What does this mean? Well, websites and services that previously used licenses as a way of verifying identity should no longer do so, since millions of them are now in the wild. Unfortunately, you can't really make them stop - but you can report your license stolen.
 
I want to be a lead plaintiff on the lawsuit against those idiots at Equifax.

I had to stamp out a newly opened bogus $25K line of credit issued to me yesterday by Barclay's. Who knows how many future issues that I will have to deal with considering key information never changes?
 
Having been in the banking and credit business for over 35 years, I have rarely seen any executive to have to serve time. They always bail with their golden parachutes. They can even conveniently point their finger to some poor IT employee. ... who will never work in that capacity again.
 
Do people not know what Equifax does and who uses them?


Of course drivers licenses would have been exposed, as were the associated credit reports, names, addresses and any public information.
 
Son of a bitch. I just got my license renewed in June too.
 
Sure glad the US mandated that driver's licenses had to meet the Real-ID act to make sure the licenses weren't forged and used to allow terrorists to fly.

So is Equifax guilty of assisting terrorism by allowing driver's license information into the wild? Might be good for some of those former officials with Chief in their title to have an extended tour of scenic Gitmo.
 
Having been in the banking and credit business for over 35 years, I have rarely seen any executive to have to serve time. They always bail with their golden parachutes. They can even conveniently point their finger to some poor IT employee. ... who will never work in that capacity again.
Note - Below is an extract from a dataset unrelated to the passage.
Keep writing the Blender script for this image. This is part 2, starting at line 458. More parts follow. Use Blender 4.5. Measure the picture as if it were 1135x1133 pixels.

I make $35M a year because I'm a god who has to insure everything goes right at this company. If I wasn't here there is no way the company could succeed!

<Aide whispers in ear>

A massive data breach when our only job as a data company is to secure it? Clearly that's not my oversight, that's Bob down in IT.
 
At this point, is less stressful to just change all my passwords to 1234 and be happy that hackers are nice enough to make free backups of all my data.